__GIVEN MATERIAL__:
--------------------------------------------------
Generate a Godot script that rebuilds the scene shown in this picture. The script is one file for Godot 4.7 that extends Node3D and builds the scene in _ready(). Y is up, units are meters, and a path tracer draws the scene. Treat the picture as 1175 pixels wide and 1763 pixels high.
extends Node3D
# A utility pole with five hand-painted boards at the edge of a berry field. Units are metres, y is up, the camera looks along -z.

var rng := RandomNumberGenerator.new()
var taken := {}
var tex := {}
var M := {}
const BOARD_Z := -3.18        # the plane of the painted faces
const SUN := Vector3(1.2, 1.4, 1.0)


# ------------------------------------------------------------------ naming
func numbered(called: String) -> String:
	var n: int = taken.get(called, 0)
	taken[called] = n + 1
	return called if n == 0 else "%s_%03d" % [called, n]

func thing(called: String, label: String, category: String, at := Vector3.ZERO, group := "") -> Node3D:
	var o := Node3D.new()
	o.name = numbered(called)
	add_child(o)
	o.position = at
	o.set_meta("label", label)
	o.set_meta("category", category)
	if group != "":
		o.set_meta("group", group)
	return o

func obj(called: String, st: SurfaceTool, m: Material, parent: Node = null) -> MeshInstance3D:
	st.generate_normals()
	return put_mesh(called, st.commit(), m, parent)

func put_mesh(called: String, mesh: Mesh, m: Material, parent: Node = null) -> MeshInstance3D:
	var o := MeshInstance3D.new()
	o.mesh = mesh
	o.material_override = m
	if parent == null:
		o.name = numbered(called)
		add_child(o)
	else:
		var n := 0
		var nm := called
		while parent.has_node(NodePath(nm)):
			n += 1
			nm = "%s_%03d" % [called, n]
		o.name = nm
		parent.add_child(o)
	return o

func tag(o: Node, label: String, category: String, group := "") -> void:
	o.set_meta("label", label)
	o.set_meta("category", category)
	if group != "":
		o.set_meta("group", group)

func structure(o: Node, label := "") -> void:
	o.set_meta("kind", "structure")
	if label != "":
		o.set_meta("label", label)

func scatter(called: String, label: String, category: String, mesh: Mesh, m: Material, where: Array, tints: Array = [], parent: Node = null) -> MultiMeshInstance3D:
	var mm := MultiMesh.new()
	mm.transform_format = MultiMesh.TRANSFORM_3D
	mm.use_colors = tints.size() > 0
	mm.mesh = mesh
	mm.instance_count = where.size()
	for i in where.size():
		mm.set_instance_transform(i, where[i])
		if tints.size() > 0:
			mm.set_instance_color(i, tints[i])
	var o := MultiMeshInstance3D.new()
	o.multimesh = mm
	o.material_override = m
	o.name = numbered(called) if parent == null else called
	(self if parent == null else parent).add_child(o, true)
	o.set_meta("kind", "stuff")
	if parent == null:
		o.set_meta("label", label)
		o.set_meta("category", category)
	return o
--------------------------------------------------
__SHORT TASK__: The lines above should be duplicated exactly.

__FINAL ANSWER__:
Generate a Godot script that rebuilds the scene shown in this picture. The script is one file for Godot 4.7 that extends Node3D and builds the scene in _ready(). Y is up, units are meters, and a path tracer draws the scene. Treat the picture as 1175 pixels wide and 1763 pixels high.
extends Node3D
# A utility pole with five hand-painted boards at the edge of a berry field. Units are metres, y is up, the camera looks along -z.

var rng := RandomNumberGenerator.new()
var taken := {}
var tex := {}
var M := {}
const BOARD_Z := -3.18        # the plane of the painted faces
const SUN := Vector3(1.2, 1.4, 1.0)


# ------------------------------------------------------------------ naming
func numbered(called: String) -> String:
	var n: int = taken.get(called, 0)
	taken[called] = n + 1
	return called if n == 0 else "%s_%03d" % [called, n]

func thing(called: String, label: String, category: String, at := Vector3.ZERO, group := "") -> Node3D:
	var o := Node3D.new()
	o.name = numbered(called)
	add_child(o)
	o.position = at
	o.set_meta("label", label)
	o.set_meta("category", category)
	if group != "":
		o.set_meta("group", group)
	return o

func obj(called: String, st: SurfaceTool, m: Material, parent: Node = null) -> MeshInstance3D:
	st.generate_normals()
	return put_mesh(called, st.commit(), m, parent)

func put_mesh(called: String, mesh: Mesh, m: Material, parent: Node = null) -> MeshInstance3D:
	var o := MeshInstance3D.new()
	o.mesh = mesh
	o.material_override = m
	if parent == null:
		o.name = numbered(called)
		add_child(o)
	else:
		var n := 0
		var nm := called
		while parent.has_node(NodePath(nm)):
			n += 1
			nm = "%s_%03d" % [called, n]
		o.name = nm
		parent.add_child(o)
	return o

func tag(o: Node, label: String, category: String, group := "") -> void:
	o.set_meta("label", label)
	o.set_meta("category", category)
	if group != "":
		o.set_meta("group", group)

func structure(o: Node, label := "") -> void:
	o.set_meta("kind", "structure")
	if label != "":
		o.set_meta("label", label)

func scatter(called: String, label: String, category: String, mesh: Mesh, m: Material, where: Array, tints: Array = [], parent: Node = null) -> MultiMeshInstance3D:
	var mm := MultiMesh.new()
	mm.transform_format = MultiMesh.TRANSFORM_3D
	mm.use_colors = tints.size() > 0
	mm.mesh = mesh
	mm.instance_count = where.size()
	for i in where.size():
		mm.set_instance_transform(i, where[i])
		if tints.size() > 0:
			mm.set_instance_color(i, tints[i])
	var o := MultiMeshInstance3D.new()
	o.multimesh = mm
	o.material_override = m
	o.name = numbered(called) if parent == null else called
	(self if parent == null else parent).add_child(o, true)
	o.set_meta("kind", "stuff")
	if parent == null:
		o.set_meta("label", label)
		o.set_meta("category", category)
	return o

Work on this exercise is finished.